Don’t recruit a marketing specialist just by yourself

One person will never pick up all the details from the conversation, and in addition, may have a skewed perception of its individual elements — especially if the recruiter is not an experienced marketer. To mitigate this type of risk, it’s good if the recruiters are people with different competencies and professional experience, able to look at the candidate from different angles.

If you need to hire a marketer whose competencies you aren’t able to check, definitely use a recruitment task, help from industry friends or consider the support of external consultants.

For example, in Casbeg, when we recruit consultants with a marketing profile, the recruitment process consists of at least 2 stages and includes up to 3 people. The first one is attended by two people: a team leader and an expert in the area for which recruitment is being carried out to verify the candidate’s knowledge. At the second stage, on the other hand, there is a meeting with Bartek Majewski, Casbeg’s CEO, to check whether the candidate’s personality profile fits into the company’s culture.

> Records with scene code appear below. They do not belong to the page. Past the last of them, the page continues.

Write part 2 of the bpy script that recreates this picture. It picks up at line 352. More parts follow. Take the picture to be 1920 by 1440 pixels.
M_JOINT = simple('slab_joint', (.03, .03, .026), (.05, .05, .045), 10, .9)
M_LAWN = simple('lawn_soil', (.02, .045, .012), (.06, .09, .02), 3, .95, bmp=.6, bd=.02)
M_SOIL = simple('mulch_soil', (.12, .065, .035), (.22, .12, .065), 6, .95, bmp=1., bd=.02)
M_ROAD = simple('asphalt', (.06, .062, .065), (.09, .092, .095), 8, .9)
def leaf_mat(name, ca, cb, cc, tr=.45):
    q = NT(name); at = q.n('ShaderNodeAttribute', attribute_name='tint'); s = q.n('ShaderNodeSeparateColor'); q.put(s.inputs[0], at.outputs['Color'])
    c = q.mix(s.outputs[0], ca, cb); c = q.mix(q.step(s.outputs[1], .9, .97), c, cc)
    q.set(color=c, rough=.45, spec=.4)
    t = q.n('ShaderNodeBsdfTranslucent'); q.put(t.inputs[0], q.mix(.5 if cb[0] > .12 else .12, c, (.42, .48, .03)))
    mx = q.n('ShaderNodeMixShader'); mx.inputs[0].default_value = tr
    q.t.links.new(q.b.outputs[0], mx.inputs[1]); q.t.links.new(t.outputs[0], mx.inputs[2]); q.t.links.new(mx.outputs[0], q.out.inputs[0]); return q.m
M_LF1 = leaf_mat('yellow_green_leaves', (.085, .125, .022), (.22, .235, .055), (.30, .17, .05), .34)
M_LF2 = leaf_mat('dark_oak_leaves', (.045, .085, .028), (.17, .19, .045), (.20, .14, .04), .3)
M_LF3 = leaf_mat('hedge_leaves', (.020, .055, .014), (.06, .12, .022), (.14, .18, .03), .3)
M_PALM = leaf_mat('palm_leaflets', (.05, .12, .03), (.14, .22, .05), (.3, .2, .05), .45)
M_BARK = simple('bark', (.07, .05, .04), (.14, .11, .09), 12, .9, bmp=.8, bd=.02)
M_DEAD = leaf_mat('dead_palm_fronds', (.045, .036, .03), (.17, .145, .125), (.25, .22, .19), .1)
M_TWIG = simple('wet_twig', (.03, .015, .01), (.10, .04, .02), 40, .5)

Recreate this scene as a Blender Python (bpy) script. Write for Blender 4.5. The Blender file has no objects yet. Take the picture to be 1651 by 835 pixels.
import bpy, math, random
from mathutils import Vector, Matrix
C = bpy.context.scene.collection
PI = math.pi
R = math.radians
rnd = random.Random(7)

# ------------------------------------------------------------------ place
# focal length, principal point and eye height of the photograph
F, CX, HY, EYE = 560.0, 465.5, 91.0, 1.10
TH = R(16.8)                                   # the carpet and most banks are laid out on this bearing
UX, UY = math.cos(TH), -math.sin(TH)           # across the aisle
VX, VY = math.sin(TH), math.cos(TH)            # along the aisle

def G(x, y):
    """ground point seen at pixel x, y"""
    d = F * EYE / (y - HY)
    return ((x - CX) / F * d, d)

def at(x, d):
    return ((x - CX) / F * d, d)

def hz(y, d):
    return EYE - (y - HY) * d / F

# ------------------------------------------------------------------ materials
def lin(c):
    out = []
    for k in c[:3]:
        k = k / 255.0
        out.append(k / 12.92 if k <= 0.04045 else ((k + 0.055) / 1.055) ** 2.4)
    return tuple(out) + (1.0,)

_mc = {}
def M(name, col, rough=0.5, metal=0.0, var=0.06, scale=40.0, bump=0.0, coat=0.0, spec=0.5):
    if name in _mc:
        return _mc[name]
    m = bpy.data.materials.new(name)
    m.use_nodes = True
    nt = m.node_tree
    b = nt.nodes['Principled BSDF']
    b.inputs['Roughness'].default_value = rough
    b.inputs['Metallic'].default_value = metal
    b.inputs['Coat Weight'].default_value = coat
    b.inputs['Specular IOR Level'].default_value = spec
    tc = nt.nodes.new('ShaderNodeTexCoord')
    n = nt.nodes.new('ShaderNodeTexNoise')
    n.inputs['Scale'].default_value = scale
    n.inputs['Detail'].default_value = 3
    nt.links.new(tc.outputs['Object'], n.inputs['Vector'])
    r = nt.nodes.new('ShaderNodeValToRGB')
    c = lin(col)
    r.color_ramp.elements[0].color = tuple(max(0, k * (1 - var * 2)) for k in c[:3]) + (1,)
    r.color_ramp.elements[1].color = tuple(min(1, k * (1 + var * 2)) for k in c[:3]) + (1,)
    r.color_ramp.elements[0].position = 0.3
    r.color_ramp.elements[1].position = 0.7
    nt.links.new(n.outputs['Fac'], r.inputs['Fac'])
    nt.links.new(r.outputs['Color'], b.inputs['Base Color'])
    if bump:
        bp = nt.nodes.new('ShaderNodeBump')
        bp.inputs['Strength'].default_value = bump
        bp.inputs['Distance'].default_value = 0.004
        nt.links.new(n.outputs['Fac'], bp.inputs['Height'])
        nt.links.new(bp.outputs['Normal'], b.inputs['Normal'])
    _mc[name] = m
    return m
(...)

In this way, apart from confirming competencies, we minimise the risk that the employee won’t fit into the character and profile of the company.

It’s all because we have high standards in relation to the people we employ. You should set the bar high as well.

If you want to recruit a marketer, you need to think very carefully about why and what kind of employee you need. This is important because companies often hire employees who either don’t drive enough profits to make up for their salary or are unable to help in achieving the marketing goal, and thus the business goals of the company. Then the key ingredient is the profile of the candidate sought after and the way to attract them, and, finally — the interview, which should be analysed from different perspectives.

Using this model you will increase the likelihood of hiring a good marketing specialist with whom you will achieve the intended goals.